**TASK DIRECTIONS**
Locate "Keep writing the" in the listing below, then output the line holding it and every line after it, exactly and with nothing else.

___ INPUT DATA ___

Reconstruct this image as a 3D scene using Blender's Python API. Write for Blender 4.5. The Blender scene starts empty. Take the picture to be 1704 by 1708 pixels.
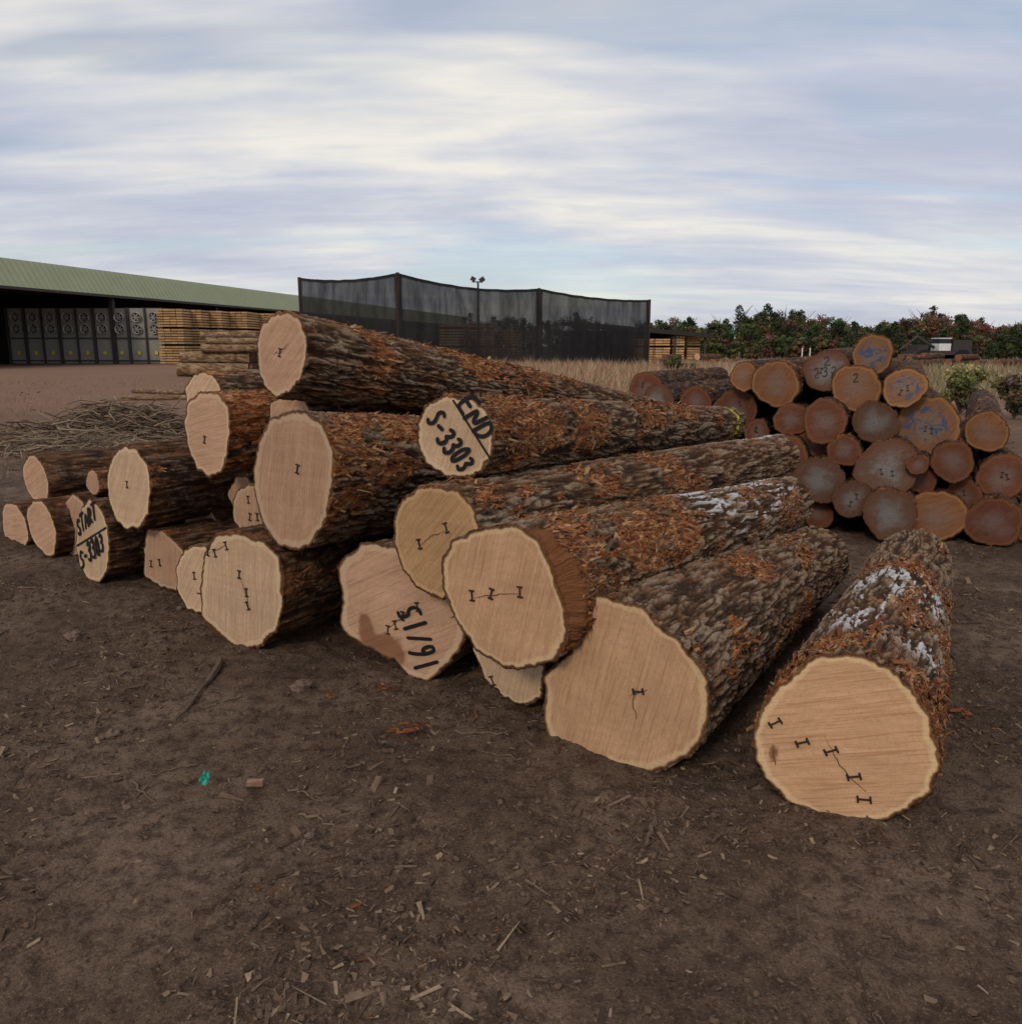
import math, bpy, random
import numpy as np
from mathutils import Vector, Matrix
random.seed(7); rng=np.random.default_rng(7)
scn=bpy.context.scene
scn.view_settings.view_transform='Standard'; scn.view_settings.look='None'; scn.view_settings.exposure=0
F=1364.;CX=852.;CY=854.;P=math.radians(11.5);H=1.55
c_,s_=math.cos(P),math.sin(P)
BAD=[]
def ray(u,v):
    a=(u-CX)/F;b=(CY-v)/F
    return (a, c_+b*s_, -s_+b*c_)
def at(u,v,z):
    r=ray(u,v);return [r[0]*z,r[1]*z,H+r[2]*z]
def gz(u,v): return -H/ray(u,v)[2]
def GP(u,v):
    q=at(u,v,gz(u,v)); return q[0],q[1]
def P3(u,v,Y):
    r=ray(u,v);t=Y/r[1];return [r[0]*t,Y,H+r[2]*t]
_pr=np.random.default_rng(3)
PERM=_pr.permutation(256); PERM=np.concatenate([PERM,PERM,PERM])
GR=_pr.normal(size=(256,3)); GR/=np.linalg.norm(GR,axis=1)[:,None]
def perlin(x,y,z):
    x,y,z=np.broadcast_arrays(x,y,z); x=np.asarray(x,float);y=np.asarray(y,float);z=np.asarray(z,float)
    xi=np.floor(x).astype(int);yi=np.floor(y).astype(int);zi=np.floor(z).astype(int)
    xf=x-xi;yf=y-yi;zf=z-zi
    f=lambda t:t*t*t*(t*(t*6-15)+10)
    u,v,w=f(xf),f(yf),f(zf)
    res=0
    for dx in (0,1):
        for dy in (0,1):
            for dz in (0,1):
                h=PERM[PERM[PERM[(xi+dx)&255]+((yi+dy)&255)]+((zi+dz)&255)]
                g=GR[h]
                d=g[...,0]*(xf-dx)+g[...,1]*(yf-dy)+g[...,2]*(zf-dz)
                res=res+d*(u if dx else 1-u)*(v if dy else 1-v)*(w if dz else 1-w)
    return res*1.6
def sstep(a,b,x):
    t=np.clip((x-a)/(b-a),0,1);return t*t*(3-2*t)
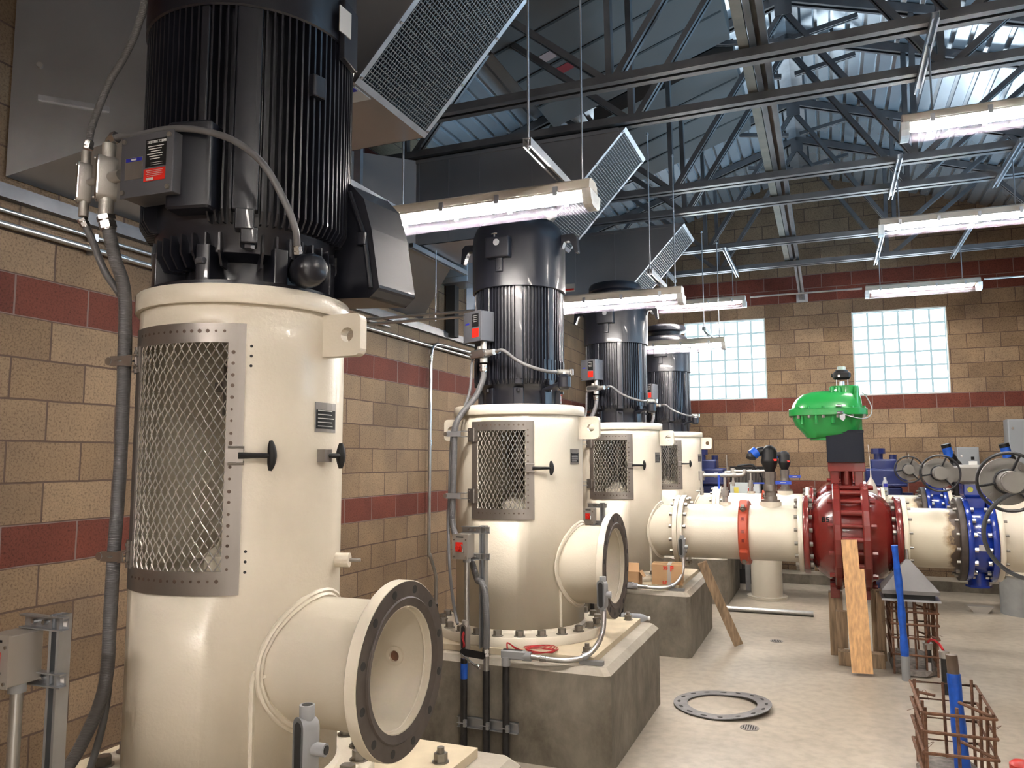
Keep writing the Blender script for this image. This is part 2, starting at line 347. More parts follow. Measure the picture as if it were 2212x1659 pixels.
def text_mesh(mb, txt, o, ux, uy, h, th=.001):
    """block capitals drawn as strokes on a 3x5 grid, raised th from the plane"""
    G = {'I': ['111', '010', '010', '010', '111'], 'N': ['101', '111', '111', '101', '101'], 'S': ['111', '100', '111', '001', '111'], 'T': ['111', '010', '010', '010', '010'], 'R': ['110', '101', '110', '101', '101'],
         'U': ['101', '101', '101', '101', '111'], 'C': ['111', '100', '100', '100', '111'], 'O': ['111', '101', '101', '101', '111'], 'E': ['111', '100', '110', '100', '111'], 'X': ['101', '101', '010', '101', '101'],
         'P': ['111', '101', '111', '100', '100'], 'H': ['101', '101', '111', '101', '101'], 'L': ['100', '100', '100', '100', '111'], 'A': ['010', '101', '111', '101', '101'], 'F': ['111', '100', '110', '100', '100'],
         'D': ['110', '101', '101', '101', '110'], '8': ['111', '101', '111', '101', '111'], '5': ['111', '100', '111', '001', '111'], '2': ['111', '001', '111', '100', '111'], '-': ['000', '000', '111', '000', '000'], ' ': ['000']*5, 'W': ['101', '101', '101', '111', '101'], 'K': ['101', '110', '100', '110', '101'], '1': ['010', '110', '010', '010', '111'], '3': ['111', '001', '011', '001', '111'], '0': ['111', '101', '101', '101', '111'], 'G': ['111', '100', '101', '101', '111'], 'M': ['101', '111', '111', '101', '101'], 'V': ['101', '101', '101', '101', '010'], 'Z': ['111', '001', '010', '100', '111'], '6': ['111', '100', '111', '101', '111'], '9': ['111', '101', '111', '001', '111']}
    o, ux, uy = Vector(o), Vector(ux).normalized(), Vector(uy).normalized(); n = ux.cross(uy); u = h/5
    for i, ch in enumerate(txt):
        for r_, row in enumerate(G.get(ch, ['000']*5)):
            c_ = 0
            while c_ < 3:
                if row[c_] == '1':
                    e = c_
                    while e < 3 and row[e] == '1': e += 1
                    x0 = (i*4+c_)*u; x1 = (i*4+e)*u; y1 = h-r_*u; y0 = y1-u
                    mb.prism([o+ux*x0+uy*y0, o+ux*x1+uy*y0, o+ux*x1+uy*y1, o+ux*x0+uy*y1], n*th); c_ = e
                else: c_ += 1
    return mb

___

**SOLUTION TO THIS EXERCISE**
Keep writing the Blender script for this image. This is part 2, starting at line 347. More parts follow. Measure the picture as if it were 2212x1659 pixels.
def text_mesh(mb, txt, o, ux, uy, h, th=.001):
    """block capitals drawn as strokes on a 3x5 grid, raised th from the plane"""
    G = {'I': ['111', '010', '010', '010', '111'], 'N': ['101', '111', '111', '101', '101'], 'S': ['111', '100', '111', '001', '111'], 'T': ['111', '010', '010', '010', '010'], 'R': ['110', '101', '110', '101', '101'],
         'U': ['101', '101', '101', '101', '111'], 'C': ['111', '100', '100', '100', '111'], 'O': ['111', '101', '101', '101', '111'], 'E': ['111', '100', '110', '100', '111'], 'X': ['101', '101', '010', '101', '101'],
         'P': ['111', '101', '111', '100', '100'], 'H': ['101', '101', '111', '101', '101'], 'L': ['100', '100', '100', '100', '111'], 'A': ['010', '101', '111', '101', '101'], 'F': ['111', '100', '110', '100', '100'],
         'D': ['110', '101', '101', '101', '110'], '8': ['111', '101', '111', '101', '111'], '5': ['111', '100', '111', '001', '111'], '2': ['111', '001', '111', '100', '111'], '-': ['000', '000', '111', '000', '000'], ' ': ['000']*5, 'W': ['101', '101', '101', '111', '101'], 'K': ['101', '110', '100', '110', '101'], '1': ['010', '110', '010', '010', '111'], '3': ['111', '001', '011', '001', '111'], '0': ['111', '101', '101', '101', '111'], 'G': ['111', '100', '101', '101', '111'], 'M': ['101', '111', '111', '101', '101'], 'V': ['101', '101', '101', '101', '010'], 'Z': ['111', '001', '010', '100', '111'], '6': ['111', '100', '111', '101', '111'], '9': ['111', '101', '111', '001', '111']}
    o, ux, uy = Vector(o), Vector(ux).normalized(), Vector(uy).normalized(); n = ux.cross(uy); u = h/5
    for i, ch in enumerate(txt):
        for r_, row in enumerate(G.get(ch, ['000']*5)):
            c_ = 0
            while c_ < 3:
                if row[c_] == '1':
                    e = c_
                    while e < 3 and row[e] == '1': e += 1
                    x0 = (i*4+c_)*u; x1 = (i*4+e)*u; y1 = h-r_*u; y0 = y1-u
                    mb.prism([o+ux*x0+uy*y0, o+ux*x1+uy*y0, o+ux*x1+uy*y1, o+ux*x0+uy*y1], n*th); c_ = e
                else: c_ += 1
    return mb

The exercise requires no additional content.